PROBLEM STATEMENT:
Everything in the listing except the pictures should be written out exactly.

## Start

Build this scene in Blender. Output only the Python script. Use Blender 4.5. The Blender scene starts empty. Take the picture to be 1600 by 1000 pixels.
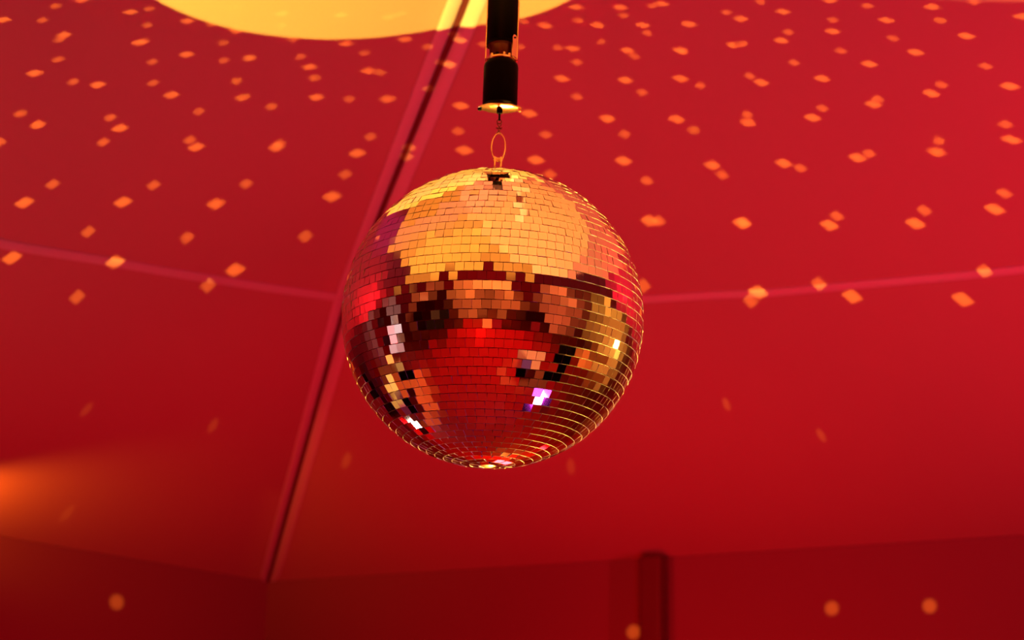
import bpy, bmesh, math, random
from mathutils import Vector, Matrix
random.seed(7)
sc = bpy.context.scene
col = sc.collection
PI = math.pi

# ------------------------------------------------------------------ render look
sc.view_settings.view_transform = 'Standard'
sc.view_settings.look = 'None'
sc.view_settings.exposure = 0.0
sc.view_settings.gamma = 1.0
sc.view_settings.use_curve_mapping = False
sc.cycles.max_bounces = 8
sc.cycles.diffuse_bounces = 0
sc.cycles.glossy_bounces = 6
sc.cycles.caustics_reflective = False
sc.cycles.caustics_refractive = False
sc.cycles.use_denoising = True
w = bpy.data.worlds.new('night'); sc.world = w; w.use_nodes = True
w.node_tree.nodes['Background'].inputs[0].default_value = (0.004, 0.001, 0.001, 1)

# ------------------------------------------------------------------ materials
def mat(name, color, rough=0.6, metal=0.0, emit=None, strength=0.0, noise=None, bump=None, spec=0.5, sheen=0.0):
    m = bpy.data.materials.new(name); m.use_nodes = True
    nt = m.node_tree; b = nt.nodes['Principled BSDF']
    b.inputs['Base Color'].default_value = (*color, 1)
    b.inputs['Roughness'].default_value = rough
    b.inputs['Metallic'].default_value = metal
    b.inputs['Specular IOR Level'].default_value = spec
    b.inputs['Sheen Weight'].default_value = sheen
    if emit:
        b.inputs['Emission Color'].default_value = (*emit, 1)
        b.inputs['Emission Strength'].default_value = strength
    if noise or bump:
        tc = nt.nodes.new('ShaderNodeTexCoord')
    if noise:
        sc_, c2 = noise
        n = nt.nodes.new('ShaderNodeTexNoise'); n.inputs['Scale'].default_value = sc_; n.inputs['Detail'].default_value = 5
        mx = nt.nodes.new('ShaderNodeMix'); mx.data_type = 'RGBA'
        mx.inputs['A'].default_value = (*color, 1); mx.inputs['B'].default_value = (*c2, 1)
        nt.links.new(tc.outputs['Object'], n.inputs['Vector'])
        nt.links.new(n.outputs['Fac'], mx.inputs['Factor'])
        nt.links.new(mx.outputs['Result'], b.inputs['Base Color'])
    if bump:
        bs, st = bump
        n = nt.nodes.new('ShaderNodeTexNoise'); n.inputs['Scale'].default_value = bs; n.inputs['Detail'].default_value = 4
        bp = nt.nodes.new('ShaderNodeBump'); bp.inputs['Strength'].default_value = st; bp.inputs['Distance'].default_value = 0.01
        nt.links.new(tc.outputs['Object'], n.inputs['Vector'])
        nt.links.new(n.outputs['Fac'], bp.inputs['Height'])
        nt.links.new(bp.outputs['Normal'], b.inputs['Normal'])
    return m

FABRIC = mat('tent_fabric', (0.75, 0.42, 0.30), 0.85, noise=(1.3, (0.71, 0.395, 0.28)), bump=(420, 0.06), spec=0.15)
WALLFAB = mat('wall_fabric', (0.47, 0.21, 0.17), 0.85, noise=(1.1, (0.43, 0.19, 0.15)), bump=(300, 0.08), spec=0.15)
HEM = mat('hem_fabric', (0.95, 0.78, 0.66), 0.5, bump=(300, 0.05), spec=0.4)
RAIL = mat('rail_metal', (0.20, 0.03, 0.03), 0.6, 0.0, bump=(60, 0.1))
FLOOR = mat('floor_boards', (0.72, 0.16, 0.12), 0.7, noise=(2.5, (0.55, 0.12, 0.09)), bump=(30, 0.1))
MIRROR = mat('mirror_glass', (0.93, 0.90, 0.88), 0.03, 1.0)
TILEEDGE = mat('glass_tile_edge', (0.80, 0.74, 0.62), 0.4, 0.35)
CORE = mat('ball_core_adhesive', (0.42, 0.34, 0.28), 0.55, noise=(60, (0.25, 0.19, 0.15)), bump=(220, 0.3))
BLACK = mat('black_plastic', (0.006, 0.004, 0.004), 0.42, spec=0.03, bump=(90, 0.04))
BLACKM = mat('black_enamelled_metal', (0.006, 0.004, 0.004), 0.36, 0.0, spec=0.05)
BRASS = mat('brass', (0.86, 0.66, 0.40), 0.22, 1.0, bump=(140, 0.08))
STEEL = mat('zinc_plated_steel', (0.80, 0.74, 0.66), 0.25, 1.0, bump=(120, 0.06))
BRONZE = mat('brown_varnish', (0.20, 0.07, 0.03), 0.35, 0.4)
GRILLE = mat('speaker_grille', (0.012, 0.011, 0.011), 0.6, 0.3, bump=(400, 0.5))
PALE = mat('pale_cloth', (0.78, 0.74, 0.72), 0.8, noise=(6, (0.70, 0.66, 0.64)))
WOOD = mat('varnished_wood', (0.45, 0.22, 0.10), 0.4, noise=(9, (0.30, 0.13, 0.06)))

# ------------------------------------------------------------------ helpers
def obj(name, bm, m, parent=None, smooth=False, **props):
    me = bpy.data.meshes.new(name)
    bmesh.ops.recalc_face_normals(bm, faces=bm.faces[:]) if props.pop('recalc', True) else None
    bm.to_mesh(me); bm.free()
    for x in (m if isinstance(m, (list, tuple)) else [m]): me.materials.append(x)
    if smooth:
        me.polygons.foreach_set('use_smooth', [True]*len(me.polygons))
        try: me.set_sharp_from_angle(angle=math.radians(40))
        except Exception: pass
    o = bpy.data.objects.new(name, me); col.objects.link(o)
    if parent is not None: o.parent = parent
    for k, v in props.items(): o[k] = v
    return o

def thing(name, label, cat, loc, group=None, rot=(0, 0, 0)):
    o = bpy.data.objects.new(name, None); col.objects.link(o)
    o.location = loc; o.rotation_euler = rot
    o['label'] = label; o['category'] = cat
    if group: o['group'] = group
    o.empty_display_size = 0.05
    return o

def lathe(bm, prof, seg=48, mtx=None, mi=0, cap=True):
    rings = []
    for r, z in prof:
        if r < 1e-6: rings.append([bm.verts.new((0, 0, z))])
        else: rings.append([bm.verts.new((r*math.cos(2*PI*i/seg), r*math.sin(2*PI*i/seg), z)) for i in range(seg)])
    for a, b in zip(rings, rings[1:]):
        for i in range(seg):
            j = (i+1) % seg
            if len(a) == 1 and len(b) == 1: continue
            if len(a) == 1: f = bm.faces.new((a[0], b[i], b[j]))
            elif len(b) == 1: f = bm.faces.new((a[i], a[j], b[0]))
            else: f = bm.faces.new((a[i], a[j], b[j], b[i]))
            f.material_index = mi
    vs = [v for r in rings for v in r]
    if mtx is not None:
        for v in vs: v.co = mtx @ v.co
    return vs

def box(bm, c, s, mtx=None, bevel=0.0):
    r = bmesh.ops.create_cube(bm, size=1)
    vs = r['verts']
    for v in vs: v.co = Vector((v.co.x*s[0]+c[0], v.co.y*s[1]+c[1], v.co.z*s[2]+c[2]))
    if bevel > 0:
        es = list({e for v in vs for e in v.link_edges})
        rr = bmesh.ops.bevel(bm, geom=es, offset=bevel, segments=2, profile=0.6, affect='EDGES')
        vs = list({v for f in rr['faces'] for v in f.verts} | {v for v in vs if v.is_valid})
    if mtx is not None:
        for v in vs: v.co = mtx @ v.co
    return vs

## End

FINISHED ANSWER:
Build this scene in Blender. Output only the Python script. Use Blender 4.5. The Blender scene starts empty. Take the picture to be 1600 by 1000 pixels.
import bpy, bmesh, math, random
from mathutils import Vector, Matrix
random.seed(7)
sc = bpy.context.scene
col = sc.collection
PI = math.pi

# ------------------------------------------------------------------ render look
sc.view_settings.view_transform = 'Standard'
sc.view_settings.look = 'None'
sc.view_settings.exposure = 0.0
sc.view_settings.gamma = 1.0
sc.view_settings.use_curve_mapping = False
sc.cycles.max_bounces = 8
sc.cycles.diffuse_bounces = 0
sc.cycles.glossy_bounces = 6
sc.cycles.caustics_reflective = False
sc.cycles.caustics_refractive = False
sc.cycles.use_denoising = True
w = bpy.data.worlds.new('night'); sc.world = w; w.use_nodes = True
w.node_tree.nodes['Background'].inputs[0].default_value = (0.004, 0.001, 0.001, 1)

# ------------------------------------------------------------------ materials
def mat(name, color, rough=0.6, metal=0.0, emit=None, strength=0.0, noise=None, bump=None, spec=0.5, sheen=0.0):
    m = bpy.data.materials.new(name); m.use_nodes = True
    nt = m.node_tree; b = nt.nodes['Principled BSDF']
    b.inputs['Base Color'].default_value = (*color, 1)
    b.inputs['Roughness'].default_value = rough
    b.inputs['Metallic'].default_value = metal
    b.inputs['Specular IOR Level'].default_value = spec
    b.inputs['Sheen Weight'].default_value = sheen
    if emit:
        b.inputs['Emission Color'].default_value = (*emit, 1)
        b.inputs['Emission Strength'].default_value = strength
    if noise or bump:
        tc = nt.nodes.new('ShaderNodeTexCoord')
    if noise:
        sc_, c2 = noise
        n = nt.nodes.new('ShaderNodeTexNoise'); n.inputs['Scale'].default_value = sc_; n.inputs['Detail'].default_value = 5
        mx = nt.nodes.new('ShaderNodeMix'); mx.data_type = 'RGBA'
        mx.inputs['A'].default_value = (*color, 1); mx.inputs['B'].default_value = (*c2, 1)
        nt.links.new(tc.outputs['Object'], n.inputs['Vector'])
        nt.links.new(n.outputs['Fac'], mx.inputs['Factor'])
        nt.links.new(mx.outputs['Result'], b.inputs['Base Color'])
    if bump:
        bs, st = bump
        n = nt.nodes.new('ShaderNodeTexNoise'); n.inputs['Scale'].default_value = bs; n.inputs['Detail'].default_value = 4
        bp = nt.nodes.new('ShaderNodeBump'); bp.inputs['Strength'].default_value = st; bp.inputs['Distance'].default_value = 0.01
        nt.links.new(tc.outputs['Object'], n.inputs['Vector'])
        nt.links.new(n.outputs['Fac'], bp.inputs['Height'])
        nt.links.new(bp.outputs['Normal'], b.inputs['Normal'])
    return m

FABRIC = mat('tent_fabric', (0.75, 0.42, 0.30), 0.85, noise=(1.3, (0.71, 0.395, 0.28)), bump=(420, 0.06), spec=0.15)
WALLFAB = mat('wall_fabric', (0.47, 0.21, 0.17), 0.85, noise=(1.1, (0.43, 0.19, 0.15)), bump=(300, 0.08), spec=0.15)
HEM = mat('hem_fabric', (0.95, 0.78, 0.66), 0.5, bump=(300, 0.05), spec=0.4)
RAIL = mat('rail_metal', (0.20, 0.03, 0.03), 0.6, 0.0, bump=(60, 0.1))
FLOOR = mat('floor_boards', (0.72, 0.16, 0.12), 0.7, noise=(2.5, (0.55, 0.12, 0.09)), bump=(30, 0.1))
MIRROR = mat('mirror_glass', (0.93, 0.90, 0.88), 0.03, 1.0)
TILEEDGE = mat('glass_tile_edge', (0.80, 0.74, 0.62), 0.4, 0.35)
CORE = mat('ball_core_adhesive', (0.42, 0.34, 0.28), 0.55, noise=(60, (0.25, 0.19, 0.15)), bump=(220, 0.3))
BLACK = mat('black_plastic', (0.006, 0.004, 0.004), 0.42, spec=0.03, bump=(90, 0.04))
BLACKM = mat('black_enamelled_metal', (0.006, 0.004, 0.004), 0.36, 0.0, spec=0.05)
BRASS = mat('brass', (0.86, 0.66, 0.40), 0.22, 1.0, bump=(140, 0.08))
STEEL = mat('zinc_plated_steel', (0.80, 0.74, 0.66), 0.25, 1.0, bump=(120, 0.06))
BRONZE = mat('brown_varnish', (0.20, 0.07, 0.03), 0.35, 0.4)
GRILLE = mat('speaker_grille', (0.012, 0.011, 0.011), 0.6, 0.3, bump=(400, 0.5))
PALE = mat('pale_cloth', (0.78, 0.74, 0.72), 0.8, noise=(6, (0.70, 0.66, 0.64)))
WOOD = mat('varnished_wood', (0.45, 0.22, 0.10), 0.4, noise=(9, (0.30, 0.13, 0.06)))

# ------------------------------------------------------------------ helpers
def obj(name, bm, m, parent=None, smooth=False, **props):
    me = bpy.data.meshes.new(name)
    bmesh.ops.recalc_face_normals(bm, faces=bm.faces[:]) if props.pop('recalc', True) else None
    bm.to_mesh(me); bm.free()
    for x in (m if isinstance(m, (list, tuple)) else [m]): me.materials.append(x)
    if smooth:
        me.polygons.foreach_set('use_smooth', [True]*len(me.polygons))
        try: me.set_sharp_from_angle(angle=math.radians(40))
        except Exception: pass
    o = bpy.data.objects.new(name, me); col.objects.link(o)
    if parent is not None: o.parent = parent
    for k, v in props.items(): o[k] = v
    return o

def thing(name, label, cat, loc, group=None, rot=(0, 0, 0)):
    o = bpy.data.objects.new(name, None); col.objects.link(o)
    o.location = loc; o.rotation_euler = rot
    o['label'] = label; o['category'] = cat
    if group: o['group'] = group
    o.empty_display_size = 0.05
    return o

def lathe(bm, prof, seg=48, mtx=None, mi=0, cap=True):
    rings = []
    for r, z in prof:
        if r < 1e-6: rings.append([bm.verts.new((0, 0, z))])
        else: rings.append([bm.verts.new((r*math.cos(2*PI*i/seg), r*math.sin(2*PI*i/seg), z)) for i in range(seg)])
    for a, b in zip(rings, rings[1:]):
        for i in range(seg):
            j = (i+1) % seg
            if len(a) == 1 and len(b) == 1: continue
            if len(a) == 1: f = bm.faces.new((a[0], b[i], b[j]))
            elif len(b) == 1: f = bm.faces.new((a[i], a[j], b[0]))
            else: f = bm.faces.new((a[i], a[j], b[j], b[i]))
            f.material_index = mi
    vs = [v for r in rings for v in r]
    if mtx is not None:
        for v in vs: v.co = mtx @ v.co
    return vs

def box(bm, c, s, mtx=None, bevel=0.0):
    r = bmesh.ops.create_cube(bm, size=1)
    vs = r['verts']
    for v in vs: v.co = Vector((v.co.x*s[0]+c[0], v.co.y*s[1]+c[1], v.co.z*s[2]+c[2]))
    if bevel > 0:
        es = list({e for v in vs for e in v.link_edges})
        rr = bmesh.ops.bevel(bm, geom=es, offset=bevel, segments=2, profile=0.6, affect='EDGES')
        vs = list({v for f in rr['faces'] for v in f.verts} | {v for v in vs if v.is_valid})
    if mtx is not None:
        for v in vs: v.co = mtx @ v.co
    return vs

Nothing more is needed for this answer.